All images courtesy the artist
My paintings aim to communicate a sense of awe and enjoyment in landscape, as a means of questioning our cultural construct of wilderness and our relationship to the natural world. The images are developed from drawings made ‘in the field’, yet by an intense engagement with the processes of painting and studio practice, the resulting canvases become as much a meditation on geology of association and memory as of an actual place.
My experience
of walking and drawing in mountain environments is that everything - light, wind, vegetation and stones -
are shifting, sliding, moving with every moment. Outlandia being off-grid and
off the ground, represents a still point in a turning world. I have followed a
line in literature that has taken me through the writings of Roger Deakin,
Robert McFarlane, Rebecca Solnit and Nan Shepherd.
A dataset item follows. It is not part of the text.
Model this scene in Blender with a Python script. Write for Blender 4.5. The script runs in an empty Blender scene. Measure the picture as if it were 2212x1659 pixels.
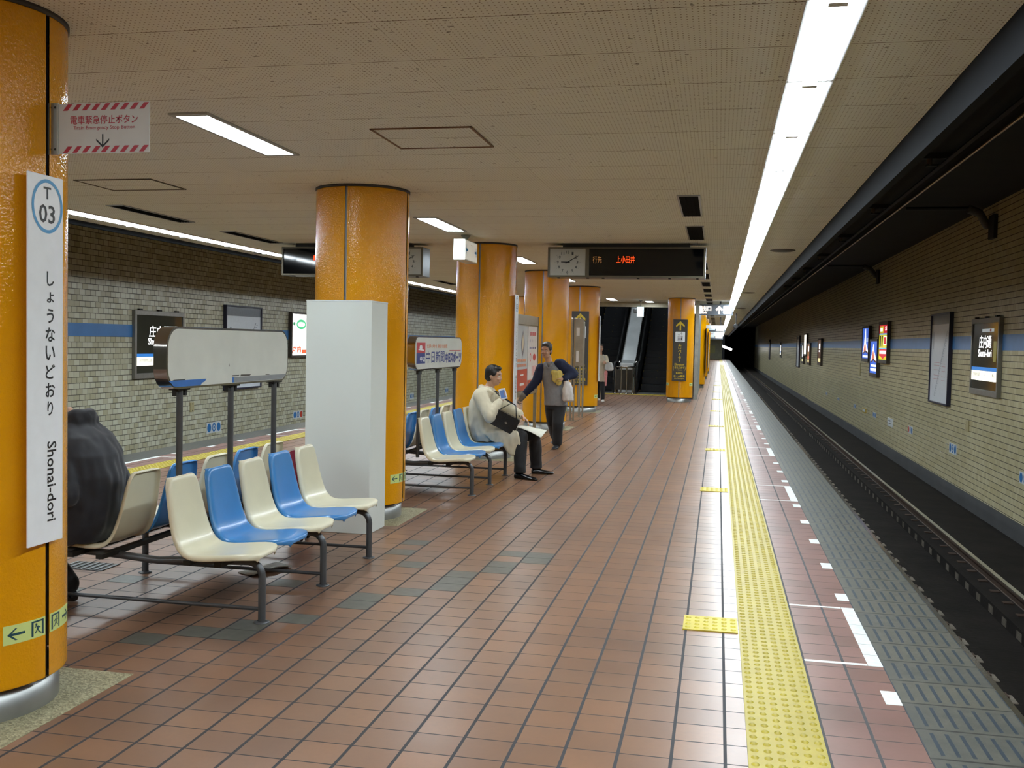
import bpy, bmesh, math, random
from mathutils import Vector, Matrix, noise
random.seed(7)
SC = bpy.context.scene
COL = SC.collection
PI = math.pi

# ------------------------------------------------------------------ camera, world, exposure
YAW, PITCH, ROLL = 0.202769517, 0.0420618, -0.02039648
def cam_matrix():
    cy, sy = math.cos(YAW), math.sin(YAW)
    fwd = Vector((-sy, cy, 0)); right = Vector((cy, sy, 0)); up = Vector((0, 0, 1))
    f2 = fwd*math.cos(PITCH) - up*math.sin(PITCH); u2 = up*math.cos(PITCH) + fwd*math.sin(PITCH)
    r3 = right*math.cos(ROLL) - u2*math.sin(ROLL); u3 = u2*math.cos(ROLL) + right*math.sin(ROLL)
    m = Matrix(((r3.x, u3.x, -f2.x, 0), (r3.y, u3.y, -f2.y, 0), (r3.z, u3.z, -f2.z, 1.55), (0, 0, 0, 1)))
    return m
cd = bpy.data.cameras.new('camera'); cd.lens = 35.1254; cd.sensor_width = 36; cd.clip_start = .05; cd.clip_end = 400
cam = bpy.data.objects.new('camera', cd); COL.objects.link(cam); cam.matrix_world = cam_matrix(); SC.camera = cam
w = bpy.data.worlds.new('world'); SC.world = w; w.use_nodes = True
w.node_tree.nodes['Background'].inputs[0].default_value = (.5, .55, .6, 1)
w.node_tree.nodes['Background'].inputs[1].default_value = .02
SC.view_settings.view_transform = 'Standard'; SC.view_settings.look = 'None'
SC.view_settings.exposure = 0.0; SC.view_settings.gamma = 1; SC.view_settings.use_curve_mapping = False
SC.cycles.max_bounces = 8; SC.cycles.diffuse_bounces = 6; SC.cycles.glossy_bounces = 3; SC.cycles.transmission_bounces = 3
SC.cycles.caustics_reflective = False; SC.cycles.blur_glossy = 1.0; SC.cycles.caustics_refractive = False; SC.cycles.sample_clamp_indirect = 4
SC.cycles.use_denoising = True
L_STRIP = 45.0      # the two continuous lamp rows
L_MID = 45.0        # the recessed lamps over the middle of the platform

# ------------------------------------------------------------------ materials
def lin(c):
    if isinstance(c, str): c = tuple(int(c[i:i+2], 16)/255 for i in (0, 2, 4))
    return tuple(x/12.92 if x <= .04045 else ((x+.055)/1.055)**2.4 for x in c) + (1,)
class NT:
    def __init__(s, name):
        s.mat = bpy.data.materials.new(name); s.mat.use_nodes = True
        s.n = s.mat.node_tree.nodes; s.l = s.mat.node_tree.links; s.bsdf = s.n['Principled BSDF']
    def new(s, t, **k):
        n = s.n.new(t)
        for a, v in k.items(): setattr(n, a, v)
        return n
    def put(s, sock, v):
        if hasattr(v, 'is_output'): s.l.new(v, sock)
        else: sock.default_value = v
    def math(s, op, a, b=0.0, c=0.0):
        n = s.new('ShaderNodeMath', operation=op); s.put(n.inputs[0], a); s.put(n.inputs[1], b); s.put(n.inputs[2], c); return n.outputs[0]
    def mix(s, f, a, b):
        n = s.new('ShaderNodeMix', data_type='RGBA'); s.put(n.inputs['Factor'], f); s.put(n.inputs['A'], a); s.put(n.inputs['B'], b)
        n.inputs['Factor'].default_value if False else None
        return n.outputs['Result']
    def pos(s):
        g = s.new('ShaderNodeNewGeometry'); x = s.new('ShaderNodeSeparateXYZ'); s.l.new(g.outputs['Position'], x.inputs[0]); s._p = g.outputs['Position']; return x.outputs
    def noise(s, scale, vec=None, detail=2, rough=.5):
        n = s.new('ShaderNodeTexNoise'); n.inputs['Scale'].default_value = scale; n.inputs['Detail'].default_value = detail; n.inputs['Roughness'].default_value = rough
        if vec is not None: s.l.new(vec, n.inputs['Vector'])
        return n.outputs['Fac']
    def white(s, a, b):
        c = s.new('ShaderNodeCombineXYZ'); s.put(c.inputs[0], a); s.put(c.inputs[1], b)
        n = s.new('ShaderNodeTexWhiteNoise', noise_dimensions='3D'); s.l.new(c.outputs[0], n.inputs['Vector']); return n.outputs['Value']
    def bump(s, h, strength=.3, dist=.01):
        b = s.new('ShaderNodeBump'); b.inputs['Strength'].default_value = strength; b.inputs['Distance'].default_value = dist
        s.l.new(h, b.inputs['Height']); s.l.new(b.outputs[0], s.bsdf.inputs['Normal'])
    def ramp(s, v, a, b):   # map range clamped to 0..1
        n = s.new('ShaderNodeMapRange'); s.put(n.inputs[0], v); n.inputs[1].default_value = a; n.inputs[2].default_value = b; return n.outputs[0]
MATS = {}
def M(name, col, rough=.5, metal=0., spec=.5, var=.06, vs=14., bump=0., bs=60., coat=0., emit=0., trans=0., alpha=1., sheen=0.):
    """plain procedural material: principled with a noise-varied colour"""
    if name in MATS: return MATS[name]
    t = NT(name); b = t.bsdf; c = lin(col)
    tc = t.new('ShaderNodeTexCoord').outputs['Object']
    if var > 0:
        f = t.noise(vs, tc, 3)
        lo = tuple(x*(1-var*1.6) for x in c[:3])+(1,); hi = tuple(min(1, x*(1+var*1.6)) for x in c[:3])+(1,)
        t.l.new(t.mix(t.ramp(f, .25, .75), lo, hi), b.inputs['Base Color'])
    else: b.inputs['Base Color'].default_value = c
    b.inputs['Roughness'].default_value = rough; b.inputs['Metallic'].default_value = metal; b.inputs['Specular IOR Level'].default_value = spec
    b.inputs['Coat Weight'].default_value = coat; b.inputs['Coat Roughness'].default_value = .08
    if emit: b.inputs['Emission Color'].default_value = c; b.inputs['Emission Strength'].default_value = emit
    if trans: b.inputs['Transmission Weight'].default_value = trans
    b.inputs['Alpha'].default_value = alpha
    if sheen: b.inputs['Sheen Weight'].default_value = sheen
    if bump: t.bump(t.noise(bs, tc, 3), bump, .01)
    MATS[name] = t.mat; return t.mat

# ------------------------------------------------------------------ mesh builder
class F:
    """a flat drawing frame: origin, reading direction, up direction"""
    def __init__(s, o, e1, e2): s.o = Vector(o); s.e1 = Vector(e1); s.e2 = Vector(e2); s.n = s.e1.cross(s.e2)
    def p(s, a, b, c=0.): return s.o + s.e1*a + s.e2*b + s.n*c
class Fcyl:
    """a frame wrapped round an upright cylinder: a runs along the arc, b is up, c is out from the surface"""
    def __init__(s, cx, cy, r, phi, z, sgn=1): s.cx, s.cy, s.r, s.phi, s.z, s.sgn = cx, cy, r, phi, z, sgn
    def p(s, a, b, c=0.):
        t = s.phi + a/s.r; return Vector((s.cx+(s.r+c)*math.cos(t), s.cy+(s.r+c)*math.sin(t), s.z+b))
WORLD = F((0, 0, 0), (1, 0, 0), (0, 1, 0))
_TXT = {}
def text_mesh(s, bold=0.):
    k = (s, bold)
    if k not in _TXT:
        c = bpy.data.curves.new('txt', 'FONT'); c.body = s; c.resolution_u = 2; c.offset = bold
        o = bpy.data.objects.new('txt', c); COL.objects.link(o)
        dg = bpy.context.evaluated_depsgraph_get(); m = bpy.data.meshes.new_from_object(o.evaluated_get(dg))
        _TXT[k] = ([(v.co.x, v.co.y) for v in m.vertices], [tuple(p.vertices) for p in m.polygons])
        bpy.data.objects.remove(o); bpy.data.curves.remove(c); bpy.data.meshes.remove(m)
    return _TXT[k]
class MB:
    def __init__(s): s.v = []; s.f = []; s.m = []; s.s = []
    def add(s, vs, fs, m=0, smooth=False):
        o = len(s.v); s.v += [Vector(v) for v in vs]
        for f in fs: s.f.append([i+o for i in f]); s.m.append(m); s.s.append(smooth)
        return s
    def slab(s, fr, a0, a1, b0, b1, c0, c1, m=0):
        P = [fr.p(a, b, c) for c in (c0, c1) for b in (b0, b1) for a in (a0, a1)]
        return s.add(P, [(0, 2, 3, 1), (4, 5, 7, 6), (0, 1, 5, 4), (2, 6, 7, 3), (0, 4, 6, 2), (1, 3, 7, 5)], m)
    def box(s, x0, x1, y0, y1, z0, z1, m=0): return s.slab(WORLD, x0, x1, y0, y1, z0, z1, m)
    def poly(s, fr, pts, c=0., m=0): return s.add([fr.p(a, b, c) for a, b in pts], [tuple(range(len(pts)))], m)
    def rect(s, fr, a0, a1, b0, b1, c=0., m=0, n=1):
        for i in range(n):
            u, w_ = a0+(a1-a0)*i/n, a0+(a1-a0)*(i+1)/n
            s.poly(fr, [(u, b0), (w_, b0), (w_, b1), (u, b1)], c, m)
        return s
    def disc(s, fr, a, b, ra, rb, c=0., m=0, n=28): return s.poly(fr, [(a+ra*math.cos(2*PI*i/n), b+rb*math.sin(2*PI*i/n)) for i in range(n)], c, m)
    def ring(s, fr, a, b, ra, rb, w_, c=0., m=0, n=40):
        for i in range(n):
            t, u = 2*PI*i/n, 2*PI*(i+1)/n
            s.poly(fr, [(a+(ra-w_)*math.cos(t), b+(rb-w_)*math.sin(t)), (a+ra*math.cos(t), b+rb*math.sin(t)), (a+ra*math.cos(u), b+rb*math.sin(u)), (a+(ra-w_)*math.cos(u), b+(rb-w_)*math.sin(u))], c, m)
        return s
    def prism(s, fr, pts, c0, c1, m=0, smooth=False):
        n = len(pts); P = [fr.p(a, b, c0) for a, b in pts]+[fr.p(a, b, c1) for a, b in pts]
        s.add(P, [tuple(range(n))[::-1], tuple(range(n, 2*n))], m)
        s.add(P, [(i, (i+1) % n, n+(i+1) % n, n+i) for i in range(n)], m, smooth); return s
    def loft(s, rings, m=0, smooth=True, cap=True):
        n = len(rings[0]); vs = [p for r in rings for p in r]
        fs = [(k*n+i, k*n+(i+1) % n, (k+1)*n+(i+1) % n, (k+1)*n+i) for k in range(len(rings)-1) for i in range(n)]
        s.add(vs, fs, m, smooth)
        if cap: s.add(rings[0], [tuple(range(n))[::-1]], m); s.add(rings[-1], [tuple(range(n))], m)
        return s
    def tube(s, pts, r, n=10, m=0, cap=True, smooth=True):
        pts = [Vector(p) for p in pts]; R = r if isinstance(r, (list, tuple)) else [r]*len(pts); rings = []
        ref = None
        for i, p in enumerate(pts):
            d = (pts[min(i+1, len(pts)-1)]-pts[max(i-1, 0)]).normalized()
            if ref is None: ref = d.orthogonal().normalized()
            ref = (ref - d*ref.dot(d)).normalized(); q = d.cross(ref)
            rings.append([p+(ref*math.cos(2*PI*k/n)+q*math.sin(2*PI*k/n))*R[i] for k in range(n)])
        return s.loft(rings, m, smooth, cap)
    def lathe(s, c, prof, n=32, a0=0., a1=2*PI, m=0, smooth=True):
        full = abs(a1-a0-2*PI) < 1e-6; k = n if full else n+1
        vs = [(c[0]+r*math.cos(a0+(a1-a0)*i/n), c[1]+r*math.sin(a0+(a1-a0)*i/n), c[2]+z) for r, z in prof for i in range(k)]
        fs = [(j*k+i, j*k+(i+1) % k, (j+1)*k+(i+1) % k, (j+1)*k+i) for j in range(len(prof)-1) for i in range(n)]
        return s.add(vs, fs, m, smooth)
    def ball(s, c, rx, ry, rz, n=14, m=0):
        c = Vector(c); rings = []
        for j in range(1, n):
            t = PI*j/n; rings.append([c+Vector((rx*math.sin(t)*math.cos(2*PI*i/n), ry*math.sin(t)*math.sin(2*PI*i/n), -rz*math.cos(t))) for i in range(n)])
        s.loft(rings, m, True, False)
        b, u = c-Vector((0, 0, rz)), c+Vector((0, 0, rz))
        s.add([b]+rings[0], [(0, 1+(i+1) % n, 1+i) for i in range(n)], m, True); s.add([u]+rings[-1], [(0, 1+i, 1+(i+1) % n) for i in range(n)], m, True); return s
    def text(s, t, fr, a0, a1, b0, b1, c=0., m=0, bold=0.):
        """lettering fitted into the rectangle a0..a1, b0..b1"""
        V, P = text_mesh(t, bold); xs = [v[0] for v in V]; ys = [v[1] for v in V]
        x0, x1, y0, y1 = min(xs), max(xs), min(ys), max(ys)
        kx = (a1-a0)/max(1e-6, x1-x0); ky = (b1-b0)/max(1e-6, y1-y0)
        return s.add([fr.p(a0+(x-x0)*kx, b0+(y-y0)*ky, c) for x, y in V], P, m)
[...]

Like Nan Shepherd I have a
tendency to wander in mountains, searching, stopping, looking and bizarrely
napping and dreaming in protected hollows.
I’m
particularly interested in the experience of landscape as intimate and
surrounding - as opposed to being
distancing and remote - and will focus on discovering nooks and crannies
exploring a micro/macro dynamic. Points of interest include areas of acute
transition and drama in a defined space such as rock and water or in the tree
line. It is my intention whilst at Outlandia to employ the space as a
conceptual nest from which to go out and gather information. I will spend the
week walking and drawing, exploring the landscape.